The election of Bernie Sanders would not just be a boom for democracy, it would be the ultimate and final victory of the Occupy movement.
The 2010s were a decade that was defined by Occupy, the camp beginning in 2010 and its effects carrying on well into 2011 as well as the beginning of the Arab Spring all laid the foundation for a decade to be defined by protest. In 2011 Time Magazine called “The Protester,” the person of the year.
Despite the collapse of Occupy due to structurlessness, police raids, and undercover police infiltration, the sentiment of Occupy has flourished.
The rhetoric of the 99% vs the 1% has carried into the 2020 race for the presidency.
The entire decade has been filled with revolt and revolution across the globe. Syria, Haiti, Chile, Zimbabwe, France, and several other countries have seen huge scale demonstrations of public dissent.
The election of Donald Trump was followed by a wave of people filling the streets chanting “Not my President,” and the number of different marches all rejecting his agenda, such as the March for Science, the Tax March, the Women’s March, and the Still Here Still Trans marches, all continued well into his first two years in office.

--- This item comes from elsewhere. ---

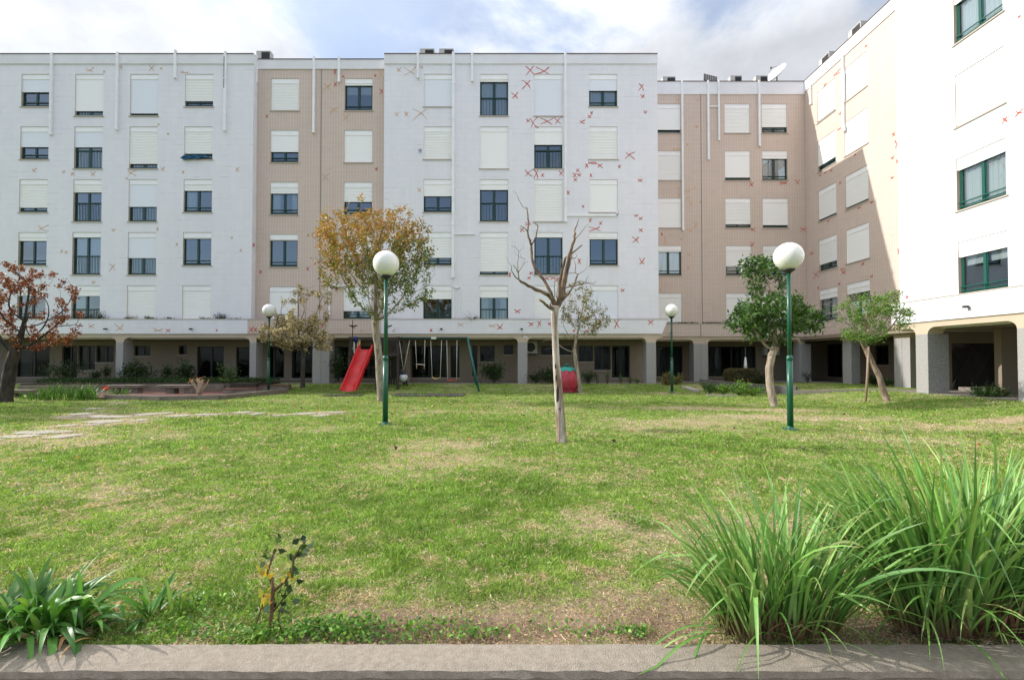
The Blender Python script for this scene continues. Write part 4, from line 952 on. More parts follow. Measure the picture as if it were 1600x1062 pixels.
# pale blossoming bushy tree
def col_tan(P, n): return pal(n, [(.55,.43,.28),(.74,.64,.48),(.32,.21,.12),(.42,.36,.14),(.10,.10,.04)], [4,3.5,2.5,2,1.5])
tree('bushy_tree', 'low bushy tree with dry tan leaves behind the far left globe lamp', (473,602), 22.4, [(473,590),(474,570),(473,552)], (.11,.09),
 [(462,522,52,26,1.3,.62),(465,500,38,22,1.0,.18),(500,540,18,10,.7,.05),(480,468,45,26,1.0,.15)], 900, (13000,.085,.055,col_tan,.07,.013,-.1), BARKD, D=.17, dk=.26, group='garden trees',
 leafsel=lambda P, t: np.where(P[:, 2] > onY(470, 492, 22.4).z, .25, 1.0))
# small slim tree right of the dead one
Ys = onG(907, 613).y
def col_small(P, n):
    c = pal(n, [(.13,.15,.04),(.22,.22,.06),(.42,.36,.09),(.30,.14,.07),(.07,.09,.03)], [4,3,2,2,2]); return c
tree('slim_tree', 'slim pale-barked young tree with sparse mottled leaves in front of the round red playhouse', (907,613), None, [(903,585),(899,562),(898,545)], (.10,.075),
 [(905,480,34,36,1.0,.5),(925,500,28,28,.9,.25),(880,510,24,24,.8,.1),(912,450,16,14,.5,.08),(860,535,25,16,.5,.07)], 520, (2000,.095,.055,col_small,.06,.013,-.1), BARKP, D=.17, dk=.28, group='garden trees',
 leafsel=lambda P, t: np.where((P[:, 0] < onY(880, 500, Ys).x), .06, 1.0))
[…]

Occupy went from being a fringe protest to a global movement almost overnight, and sometimes it feels like the movement ended as quickly as it began. However the movement never really ended, it just shifted gears.
Now it has the chance to achieve it’s ultimate validation in a Bernie Sanders presidency.
Bernie Sanders was the only person serving in congress at the time to acknowledge Occupy Wall Street, not only was he the only one to acknowledge us, and he was the only one who would stand by us.
Bernie Sanders has also said he wants to be “the organizer in chief.” Which reminds me of the core sentiment of Occupy, we were not actually a “leaderless” movement, we were a movement of leaders.
The election of Bernie Sanders in 2020 would be the ultimate conclusion to the Occupy Decade. We will have gone from occupying Zuccoti Park to controlling the country. We cannot forsake this chance to over take the 1% masters of capital.
This is our decade, the time of the people, the decade of the 99%, the era of occupy, and we will conclude this era by taking what is ours.